Un monstre et un chaos
Un monstre et un chaos, Hubert Haddad, Zulma, 2019....,
Alter et Ariel sont des jumeaux d'une douzaine d'années. Ils vivent en Pologne à Mirlek avec leur mère. Bientôt, c'est la guerre et Alter se retrouve seul dans le ghetto de Lodz, dirigé par Chaïm Rumkowski, autoproclamé Roi des juifs. Sous la direction du nazi Hans Biebow, il transforme le ghetto en atelier industriel qui travaille pour les nazis, parade, va jusqu'à frapper monnaie et timbres à son effigie. Face à lui, des hommes et des femmes résignés, affaiblis, mais aussi des résistants dont Alter qui se faufile dans les rues du ghetto et refuse de porter l'étoile jaune.

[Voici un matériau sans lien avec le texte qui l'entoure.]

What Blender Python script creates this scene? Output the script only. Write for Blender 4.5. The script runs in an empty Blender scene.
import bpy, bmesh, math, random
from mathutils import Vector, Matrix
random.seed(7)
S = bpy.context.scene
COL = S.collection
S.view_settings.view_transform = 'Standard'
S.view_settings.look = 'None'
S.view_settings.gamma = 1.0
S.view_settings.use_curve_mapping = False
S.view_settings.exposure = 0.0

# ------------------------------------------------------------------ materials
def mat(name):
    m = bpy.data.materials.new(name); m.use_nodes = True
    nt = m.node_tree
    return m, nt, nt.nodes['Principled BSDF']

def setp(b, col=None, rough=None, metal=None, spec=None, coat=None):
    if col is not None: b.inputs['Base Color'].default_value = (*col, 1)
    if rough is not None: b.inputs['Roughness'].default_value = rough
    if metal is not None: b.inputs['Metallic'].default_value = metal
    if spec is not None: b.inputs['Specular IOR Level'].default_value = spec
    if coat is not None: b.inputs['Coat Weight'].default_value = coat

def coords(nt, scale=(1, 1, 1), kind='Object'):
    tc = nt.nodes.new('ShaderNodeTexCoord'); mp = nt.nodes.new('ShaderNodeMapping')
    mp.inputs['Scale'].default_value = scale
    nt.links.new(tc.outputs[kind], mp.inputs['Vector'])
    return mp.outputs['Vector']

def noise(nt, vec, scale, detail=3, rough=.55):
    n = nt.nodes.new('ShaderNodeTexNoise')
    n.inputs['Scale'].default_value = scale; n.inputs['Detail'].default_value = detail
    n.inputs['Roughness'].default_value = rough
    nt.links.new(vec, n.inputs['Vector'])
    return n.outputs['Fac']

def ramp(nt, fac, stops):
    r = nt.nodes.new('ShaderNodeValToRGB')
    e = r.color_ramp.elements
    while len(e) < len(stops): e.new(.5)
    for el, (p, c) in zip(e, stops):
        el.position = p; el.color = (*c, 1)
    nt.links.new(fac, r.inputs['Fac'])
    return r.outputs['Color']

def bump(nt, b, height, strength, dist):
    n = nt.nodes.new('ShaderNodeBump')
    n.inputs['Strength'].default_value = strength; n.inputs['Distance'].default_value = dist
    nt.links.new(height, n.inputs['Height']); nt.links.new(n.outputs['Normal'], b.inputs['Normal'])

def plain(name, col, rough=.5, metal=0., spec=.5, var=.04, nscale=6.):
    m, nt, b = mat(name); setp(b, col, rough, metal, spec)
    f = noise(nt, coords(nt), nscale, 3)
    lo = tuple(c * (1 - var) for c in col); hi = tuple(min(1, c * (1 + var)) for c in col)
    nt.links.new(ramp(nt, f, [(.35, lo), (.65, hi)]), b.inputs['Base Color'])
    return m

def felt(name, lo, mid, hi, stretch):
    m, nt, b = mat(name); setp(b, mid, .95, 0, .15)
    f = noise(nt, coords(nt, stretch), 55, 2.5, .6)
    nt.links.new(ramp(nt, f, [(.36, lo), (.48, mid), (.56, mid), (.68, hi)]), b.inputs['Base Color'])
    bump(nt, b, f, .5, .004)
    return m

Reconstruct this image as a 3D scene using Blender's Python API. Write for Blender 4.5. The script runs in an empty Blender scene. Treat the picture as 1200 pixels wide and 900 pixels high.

Ce roman aurait pu être un énième roman d'un garçon pendant la guerre. Mais il y a la patte Hubert Haddad qui change tout. D'une part il place son héros fictif dans un contexte réel -Chaïm Rumkowski et comparses ont réellement existé- et apporte donc des éléments d'une terrible réalité inconnue ou oubliée. Pour ma part, j'avoue que je connaissais un peu le ghetto de Varsovie, mais pas celui de Lodz, et comme savent ceux qui me lisent régulièrement, j'aime beaucoup les romans qui sont ancrés dans un contexte réel, ils m'apportent beaucoup sur la connaissance de faits historiques et me sont souvent plus faciles à lire que des essais. D'autre part, Hubert Haddad use d'une langue particulièrement gracieuse et élégante. Les tournures de phrases dans lesquelles peuvent cohabiter la plus belle nature et la vision la plus terrible montrent combien cette guerre fut cruelle, terrible : "A moins de cent mètres, deux camions militaires s'étaient rangés le long d'un mur de cimetière, sur le bas-côté d'une route perdue au milieu des chaumes du plus bel ocre visités par des nuées de freux et de sansonnets. Des soldats bottés et casqués, fusil en bandoulière, descendirent du second véhicule et firent descendre à coup de crosse des jeunes gens du premier, garçons et filles, les mains ligotées dans le dos." (p. 64)
Je pourrais prendre n'importe quelle page de ce somptueux roman pour citer une phrase qui touche, émeut, par son contenu et/ou sa construction. L'écriture nécessite parfois de prendre son temps pour ne pas se perdre, on peut se laisser bercer par le plaisir des mots sans chercher à en saisir le sens et il faut donc y revenir parce que l'histoire du ghetto et d'Alter est importante et passionnante.
Fidèle à son oeuvre déjà remarquable, Hubert Haddad écrit là un roman fort et touchant, instructif, avec des personnages -je ne parle évidemment pas des bourreaux- d'une grande humanité. Sans doute, je l'espère, l'un des romans marquants et remarqués de cette rentrée.